Views from the Asia trading floor

Machine learning in the South Korean markets: an Asian case

The use of machine learning in finance has ballooned in recent years, showing rapid expansion across all sectors globally. Asian firms are sometimes cautious about embracing new technology. Nevertheless, once that hurdle is overcome and they understand the advantages available, they can be even swifter than their peers in Europe or the US to adopt the very latest technology available. Consequently, now that it is clear that artificial intelligence (AI) is vital to success in finance, the markets of Asia are welcoming it wholeheartedly, with market participants on all sides increasing their stakes in AI development.

Asia’s financial institutions are particularly looking to machine learning, that subset of AI that focuses on teaching computer systems to ‘learn’ independently from data, as a way to automate processes and increase efficiency. Of the countries in Asia that are diving into the field, South Korea has made some high-profile strides in recent years.

According to a 2017 survey by Korea’s Institute for Information & Communications Technology Promotion, the country ranks number three when it comes to holding AI-related patents after the US and Japan, using data from January 2005 to September 2017. And top brokerage firm Mirae Asset Daewoo recently announced a partnership with Internet portal Naver to invest KRW 500 billion in AI and other digital projects.

Bouncing back from a difficult start

South Korea’s enthusiasm for AI, however, has historically been tempered by some challenges. The biggest initial hurdle was language. Much of the open source material shared on blogs and other platforms has been in English, and focuses on how to process English text. It’s taken some time to adapt the open source natural-language-processing algorithms to be of use in the Korean language.

Also, regulators in the region tend to be more conservative. Securities firms are often requested to explain certain trades. The processes behind automated trading algorithms are harder to explain than those of manual trades, especially in very volatile markets. Consequently, automated trading is taking longer to take off in the region.

Information inequality also reduces the incentive for adoption. Much of the value of AI is its ability to crunch massive amounts of data and come to conclusions that others might otherwise miss. But that ability is valuable only when there is information equality. If everyone gets more or less the same information at the same time, then the value added is the ability to do something different with that information. But in many Asian markets, there is less information equality than in the US or Europe, meaning that stocks regularly move before the news comes out to all.

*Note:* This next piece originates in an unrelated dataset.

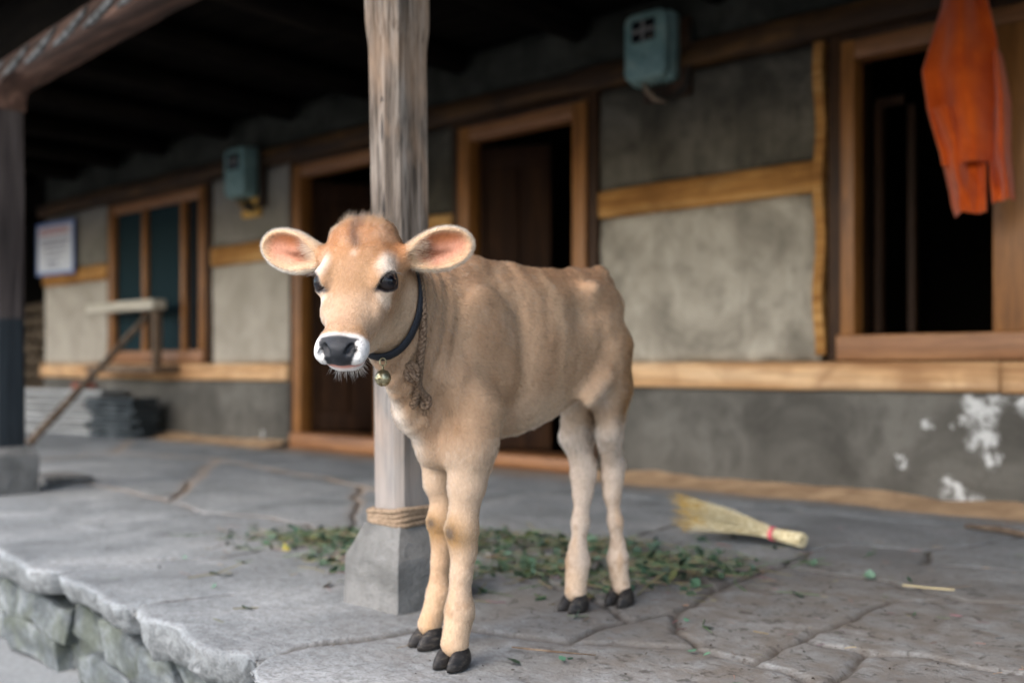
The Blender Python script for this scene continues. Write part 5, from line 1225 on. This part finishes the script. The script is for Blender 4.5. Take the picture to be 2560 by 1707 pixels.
# orange garment
N_ = NT('orange_cloth'); a = N_.noise(500, 2); b = N_.noise(12, 4); M_or = N_.done(N_.ramp(b, [(.35, (.44, .055, .002)), (.65, (.56, .085, .004))]), .85, N_.bump(a, .0012), .15)
N_.b.inputs['Sheen Weight'].default_value = .25
gm = thing('orange_garment', (-1.19, 3.74, 2.16), 'bright orange garment hanging in front of the right window with two sleeves dangling', 'garment')
tz = [2.17, 2.05, 1.865, 1.63, 1.49, 1.32, 1.13, 1.095]; tL = [-3, -14, -21, -38, -33, -21, -12, -9]; tR = [3, 10, 19, 33, 39, 39, 43, 44]
tdir = np.array([1, .22, 0]); tdir /= np.linalg.norm(tdir); ndir = np.array([.22, -1, 0]); ndir /= np.linalg.norm(ndir)
def lobe(name, lo, hi, z0, z1, yoff, seed):
    nu, nv = 40, 90; v = np.linspace(z1, z0, nv); u = np.linspace(0, 1, nu); U, Vv = np.meshgrid(u, v, indexing='ij')
    Lx = np.interp(-Vv, [-q for q in tz], tL); Rx = np.interp(-Vv, [-q for q in tz], tR)
    a = lo(Lx, Rx, Vv); b = hi(Lx, Rx, Vv); X_ = (a+(b-a)*U+2)*.00375
    q = np.stack([(U*1.4).ravel(), (Vv*2.2).ravel(), U.ravel()*0+seed], 1)
    fold = (.030*np.sin(U*9+Vv*3.2+seed)+.005*np.sin(U*17-Vv*7+seed*2)+.050*fbm(q*1.6, seed, 3).reshape(U.shape)+.012*np.sin((Vv+U*.25)*34+seed)*sstep(1.45, 1.2, Vv))*sstep(2.17, 1.9, Vv)
    rnd = -.045*(1-(2*U-1)**2)**.5*sstep(2.2, 1.8, Vv)
    D_ = yoff-fold*.9+rnd*-1
    zc = Vv+.012*fbm(q*3, seed+3, 2).reshape(U.shape)*(Vv < 1.2)
    P_ = np.array([-1.177, 3.74, 0])+X_[..., None]*tdir+D_[..., None]*ndir; P_[..., 2] = zc
    V, F = gridmesh(P_); o = mesh_obj(name, V, F, M_or, gm); m = o.modifiers.new('thick', 'SOLIDIFY'); m.thickness = .004; m.offset = 0; return o
lobe('shirt_body', lambda L_, R_, z: L_, lambda L_, R_, z: R_-7*sstep(1.75, 1.5, z)-7*sstep(1.6, 1.4, z), 1.27, 2.17, .0, 1)
lobe('sleeve', lambda L_, R_, z: np.maximum(L_, -40), lambda L_, R_, z: np.minimum(R_, 21+0*z)-2*(z < 1.3), 1.095, 1.48, -.03, 4)
lobe('sleeve', lambda L_, R_, z: 22+0*z+2*sstep(1.3, 1.1, z), lambda L_, R_, z: R_, 1.13, 1.66, -.018, 7)
mb = MB(); mb.tube([(-1.177, 3.74, 2.15), (-1.177, 3.74, 2.30), (-1.177, 3.74, 2.34)], .004, 6); mb.build('hanging_string', M_cab, gm)

# broom
bt_ = thing('broom', (-1.55, 2.98, 0), 'short straw hand broom with a pink binding lying on the stones by the wall', 'broom')
M_straw = NT('broom_straw'); at = M_straw.noise(90, 3); M_straw = M_straw.done(M_straw.ramp(at, [(.35, (.42, .33, .17)), (.6, (.66, .58, .38)), (.75, (.76, .70, .52))]), .7, None, .3)
M_tip = NT('broom_tip_straw'); at = M_tip.noise(90, 3); M_tip = M_tip.done(M_tip.ramp(at, [(.35, (.34, .20, .035)), (.65, (.55, .36, .08))]), .7, None, .3)
M_pink = NT('pink_binding').done((.62, .12, .15), .6)
hE = np.array([-1.340, 2.794, .032]); tie = np.array([-1.432, 2.797, .040]); dr_ = (tie-hE)/np.linalg.norm(tie-hE); sdv = np.cross(dr_, UPV)
mb = MB(); mt = MB()
for k in range(330):
    fa = random.uniform(-1, 1); up = random.uniform(0, 1); ln = .255+random.uniform(-.05, .06)-.04*abs(fa)
    p0 = tie+sdv*fa*.015+UPV*(random.uniform(-.014, .015)); fan = fa*.165
    p2 = tie+dr_*ln+sdv*fan+np.array([0, 0, -.036+.02*up+.115*up**.5*(.5-.5*fa)]); p1 = p0*.5+p2*.5+UPV*.014*up+sdv*fan*.05
    p2[2] = max(.003, p2[2]); pm = p1*.25+p2*.75
    mb.tube([p0, p1, pm], [.0013, .0011, .0010], 4, False)
    for j in range(2): mt.tube([pm, p2+rng.normal(0, .010, 3)*np.array([1, 1, .3])+np.array([0, 0, .002])], [.0009, .0004], 3, False)
mb.build('bristles', M_straw, bt_, 0, True); mt.build('bristle_tips', M_tip, bt_, 0, True)
mb = MB()
for k in range(110):
    a = random.uniform(0, 2*math.pi); r = .022*math.sqrt(random.random()); e = hE-dr_*(random.uniform(0, .012))+sdv*r*math.cos(a)*1.15+UPV*r*math.sin(a)
    mb.tube([tie+sdv*r*.72*math.cos(a)+UPV*r*.72*math.sin(a), e], .0022, 5)
mb.build('handle', M_straw, bt_, 0, True)
mb = MB()
for k in range(4): mb.tube([tie-dr_*(.004-k*.003)+sdv*.020*math.cos(t)+UPV*.0195*math.sin(t) for t in np.linspace(0, 2*math.pi, 24)], .0022, 6)
mb.build('binding', M_pink, bt_, 0, True)
# sticks
def stick(pts, r, label, name='stick', mat=None):
    mb = MB(); mb.tube(pts, r, 8); o = mb.build(name, mat or M_oldx, None, 0, True, loc=pts[0]); props(o, label, 'stick'); return o
stick([(-1.10, 3.53, .012), (-.98, 3.49, .018), (-.85, 3.44, .013), (-.70, 3.37, .014)], [.008, .011, .010, .008], 'thin brown stick on the ground at the foot of the right wall')
stick([(-1.283, 1.435, .008), (-1.20, 1.46, .010), (-1.13, 1.50, .008)], [.0018, .0022, .0012], 'thin dark green stem lying right behind the front hooves of the calf', 'stem', None)

# fallen greens and straw
def tints(name, cols, rough=.6, spec=.3, sc=60):
    N_ = NT(name); at = N_.n('ShaderNodeVertexColor'); at.layer_name = 'Col'; return N_.done(at.outputs[0], rough, None, spec)
M_green = tints('fresh_leaf', None)
class Litter:
    def __init__(s): s.v = []; s.f = []; s.c = []
    def leaf(s, c, size, col, tilt=.5):
        a = random.uniform(0, 2*math.pi); R = Matrix.Rotation(a, 3, 'Z') @ Matrix.Rotation(random.gauss(0, tilt), 3, 'X') @ Matrix.Rotation(random.gauss(0, tilt), 3, 'Y'); w_ = size*random.uniform(.28, .42); n = len(s.v); cv = random.uniform(-.25, .3)*size
        pts = [(-size/2, 0, 0), (-size*.2, w_, cv*.6), (size*.2, w_*.8, cv*.7), (size/2, 0, cv*.3), (size*.2, -w_*.8, cv*.7), (-size*.2, -w_, cv*.6), (0, 0, cv*.15)]
        for p in pts:
            q = R @ Vector(p); s.v.append((c[0]+q.x, c[1]+q.y, max(.002, c[2]+q.z))); s.c.append(col)
        s.f += [tuple(n+k for k in t_) for t_ in ((0, 6, 1), (1, 6, 2), (2, 6, 3), (3, 6, 4), (4, 6, 5), (5, 6, 0))]
    def wisp(s, c, ln, r, col, up=.1):
        a = random.uniform(0, 2*math.pi); d = np.array([math.cos(a), math.sin(a), random.gauss(0, up)]); sd_ = np.array([-d[1], d[0], 0]); c = np.array(c); b = random.uniform(-.12, .12)*ln; n = len(s.v)
        for t_ in (-.5, 0, .5):
            m = c+d*ln*t_+sd_*b*(1-4*t_*t_); m[2] = max(.0025, m[2])
            s.v += [tuple(m-sd_*r), tuple(m+sd_*r), tuple(m+np.array([0, 0, r*1.4]))]; s.c += [col]*3
        for k in (0, 3):
            for i in range(3): s.f.append((n+k+i, n+k+(i+1) % 3, n+k+3+(i+1) % 3, n+k+3+i))
    def build(s, name, label, cat):
        o = mesh_obj(name, s.v, s.f, M_green, None, False, loc=s.v[0]); ca = o.data.color_attributes.new('Col', 'FLOAT_COLOR', 'POINT'); ca.data.foreach_set('color', np.concatenate([np.array(s.c), np.ones((len(s.c), 1))], 1).astype(np.float32).ravel()); props(o, label, cat, None, 'stuff'); return o
def gcol():
    k = random.random()
    if k < .5: b = (.030, .060, .035)
    elif k < .8: b = (.045, .095, .055)
    elif k < .93: b = (.09, .16, .11)
    elif k < .99: b = (.09, .10, .035)
    else: b = (.40, .34, .05)
    f = random.uniform(.5, 1.15); return tuple(q*f for q in b)
G = Litter(); T = Litter()
piles = [(-2.47, 1.93, .26, .13, 620, .035), (-2.20, 1.80, .14, .10, 300, .04), (-2.05, 2.28, .30, .16, 560, .03), (-1.78, 2.35, .22, .15, 420, .03), (-1.42, 2.20, .14, .15, 420, .04), (-1.55, 2.42, .22, .13, 320, .02), (-1.70, 2.02, .20, .12, 300, .02), (-2.75, 1.85, .28, .12, 110, .006), (-1.50, 1.98, .10, .08, 90, .01), (-1.9, 2.0, .3, .2, 160, .008), (-1.45, 1.75, .5, .25, 40, .003), (-1.0, 2.2, .5, .5, 24, .003), (-2.1, 1.6, .4, .2, 30, .003), (-1.3, 2.5, .4, .3, 70, .005)]
for x, y, sx, sy, n, h in piles:
    sy *= 1.45
    for _ in range(int(n*.27)):
        a, b = random.gauss(0, .5), random.gauss(0, .5); hh = h*math.exp(-(a*a+b*b)*1.2); G.leaf((x+a*sx, y+b*sy, .004+random.random()*hh), random.uniform(.012, .042), gcol(), .6)
        if random.random() < .75: G.wisp((x+a*sx, y+b*sy, .005+random.random()*hh), random.uniform(.03, .15), random.uniform(.0008, .0018), (.07, .11, .05) if random.random() < .6 else (.16, .14, .07), .15)
        if random.random() < .9: T.wisp((x+a*sx*1.3, y+b*sy*1.3, .004+random.random()*hh*.8), random.uniform(.02, .07), random.uniform(.0006, .0014), tuple(q*random.uniform(.5, 1.1) for q in (.13, .10, .065)), .1)
for x, y in ((-1.16, 1.44), (-1.17, 1.45), (-1.155, 1.455), (-.85, 1.53), (-.855, 1.54), (-1.02, 1.66), (-.98, 1.65), (-1.0, 1.345), (-1.005, 1.35), (-1.15, 1.85), (-2.35, 1.45), (-2.6, 1.5), (-2.2, 1.35)): G.leaf((x, y, .006), random.uniform(.014, .022), (.07, .16, .10), .4)
G.build('fallen_leaves', 'heaps of torn dark green leaves scattered on the stones round the post and the calf', 'leaves')
for _ in range(700):
    x = random.uniform(-2.6, .3); y = random.triangular(1.15, 4.0, 2.2); T.wisp((x, y, .003), random.uniform(.006, .03), random.uniform(.0003, .0008), tuple(q*random.uniform(.4, 1.2) for q in ((.30, .22, .12) if random.random() < .3 else (.07, .055, .04))), .03)
for x, y, l in ((-.87, 2.51, .12),): T.wisp((x, y, .006), l, .0013, (.60, .50, .26), .02)
for _ in range(420):   # dark crumbs
    x, y = random.gauss(-1.35, .55), random.gauss(1.85, .4)
    if y > 1.15: T.leaf((x, y, .003), random.uniform(.003, .009), (.03, .022, .016), .3)
for x, y in ((-2.9, 1.42), (-2.62, 1.45), (-2.52, 1.38), (-3.3, 1.6), (-3.15, 1.9), (-3.6, 1.75)): T.leaf((x, y, .006), .018, (.02, .022, .02), .4)
T.build('straw_litter', 'thin straw wisps and dark crumbs of dirt strewn over the porch stones', 'litter')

News is also a less prominent feature in decision-making, and this also has the effect of tempering the value of machine learning. While news plays a prominent role in decision-making for Western investors, it’s less integrated in the investing process for those in Asia. Survey data from Bloomberg’s recent Machine Learning Decoded event in Korea found that 67% of conference attendees believe news sentiment is just one of many factors that drive stock prices. And news, while important, is not yet integrated into the workflow in an automated fashion – only 3% of participants said they have direct access to a machine-readable newsfeed and apply a natural-language process to it. The largest group, at 42%, said news is not incorporated into the workflow at all, while 30% say they check top headlines manually.
So while the nation shares some of these issues with other Asian countries – Japan shares restricted adoption due to regulation and limited access to coding in its native language, for example – the extent of the issues is greater in Korea and will likely require a different approach to adoption than the rest of Asia.

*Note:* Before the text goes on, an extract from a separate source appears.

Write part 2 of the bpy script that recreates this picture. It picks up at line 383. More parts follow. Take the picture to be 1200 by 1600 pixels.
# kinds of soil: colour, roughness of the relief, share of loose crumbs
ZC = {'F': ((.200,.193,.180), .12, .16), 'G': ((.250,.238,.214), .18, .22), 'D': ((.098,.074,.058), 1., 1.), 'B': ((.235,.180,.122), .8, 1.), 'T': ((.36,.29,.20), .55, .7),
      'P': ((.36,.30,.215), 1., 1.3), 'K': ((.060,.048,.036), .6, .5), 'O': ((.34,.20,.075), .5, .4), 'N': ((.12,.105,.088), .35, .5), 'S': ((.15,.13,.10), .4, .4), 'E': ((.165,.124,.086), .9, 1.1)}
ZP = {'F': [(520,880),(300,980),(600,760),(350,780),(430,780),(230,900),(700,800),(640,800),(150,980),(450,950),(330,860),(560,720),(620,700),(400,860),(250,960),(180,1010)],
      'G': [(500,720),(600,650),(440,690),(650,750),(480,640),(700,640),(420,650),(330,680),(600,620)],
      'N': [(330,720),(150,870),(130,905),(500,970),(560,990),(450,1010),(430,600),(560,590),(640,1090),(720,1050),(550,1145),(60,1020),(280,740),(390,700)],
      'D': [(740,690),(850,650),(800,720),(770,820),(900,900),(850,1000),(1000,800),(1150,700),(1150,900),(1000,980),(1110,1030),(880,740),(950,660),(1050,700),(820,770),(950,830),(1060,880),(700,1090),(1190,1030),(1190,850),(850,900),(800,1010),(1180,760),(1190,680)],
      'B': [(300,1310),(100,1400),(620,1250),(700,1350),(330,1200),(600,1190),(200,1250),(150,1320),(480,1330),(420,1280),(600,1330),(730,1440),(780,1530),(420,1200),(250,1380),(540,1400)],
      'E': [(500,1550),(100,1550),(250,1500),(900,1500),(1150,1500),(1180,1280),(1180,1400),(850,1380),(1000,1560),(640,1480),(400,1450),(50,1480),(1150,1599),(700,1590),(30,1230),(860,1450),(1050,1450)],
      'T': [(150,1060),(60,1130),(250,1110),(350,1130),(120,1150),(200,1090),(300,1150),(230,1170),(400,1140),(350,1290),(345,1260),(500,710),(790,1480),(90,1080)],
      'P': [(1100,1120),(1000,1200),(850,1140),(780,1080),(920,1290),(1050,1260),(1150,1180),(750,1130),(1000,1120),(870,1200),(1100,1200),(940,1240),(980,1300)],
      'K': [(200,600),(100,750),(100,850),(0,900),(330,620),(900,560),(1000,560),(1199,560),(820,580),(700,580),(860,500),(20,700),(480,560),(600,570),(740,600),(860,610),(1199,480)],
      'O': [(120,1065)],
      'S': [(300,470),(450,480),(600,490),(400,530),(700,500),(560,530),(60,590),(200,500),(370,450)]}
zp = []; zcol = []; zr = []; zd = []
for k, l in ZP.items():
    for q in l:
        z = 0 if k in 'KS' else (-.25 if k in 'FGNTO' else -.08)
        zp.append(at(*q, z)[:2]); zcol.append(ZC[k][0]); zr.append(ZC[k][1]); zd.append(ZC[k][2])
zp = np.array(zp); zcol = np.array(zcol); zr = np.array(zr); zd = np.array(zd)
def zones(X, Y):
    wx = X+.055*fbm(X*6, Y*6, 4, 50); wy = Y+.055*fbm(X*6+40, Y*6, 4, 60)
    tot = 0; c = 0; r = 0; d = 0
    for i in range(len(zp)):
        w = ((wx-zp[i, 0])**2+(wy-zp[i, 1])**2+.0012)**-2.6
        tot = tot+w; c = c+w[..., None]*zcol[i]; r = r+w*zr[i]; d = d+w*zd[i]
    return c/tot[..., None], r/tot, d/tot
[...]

Making progress in the back office

Perhaps as a result of these many hurdles, Korean institutions seem to be currently spending most of their time automating their back office rather than focussing on the decision-making aspects of automation. Firms are realising that in order to be competitive they must automate, especially in processes surrounding real-time pricing. About 26% of attendees at the above Bloomberg event stated that trading automation is critical, while another 20% said trading automation is critical but that they weren’t completely comfortable with the concept. That means that about half of the audience saw some value in trading automation, whether actualised or not.

In fact, 34% of conference attendees polled said they are using machine learning solely for ad hoc research purposes. Another 11% said they are using it to generate signals or factors, and 15% said they are using it systematically in production. The numbers point to a landscape where institutions are experimenting with the possibilities to see what works.


The current use of machine learning in Korea is primarily aimed at creating efficiencies in pricing and execution. With pricing, machine learning can help to hedge market risk – for instance by adjusting foreign exchange exposure whenever a central bank announces sudden tapering or easing in anticipation of volatility. Researchers are also looking at machine learning to gauge market and news conditions to help traders choose which trading algorithm to use at any given time automatically with little supervision.

These are still early days for AI in Asian financial ins titutions, but progress is now being made more quickly. More partnerships and projects are sure to follow soon as small successes point to greater competitive advantages.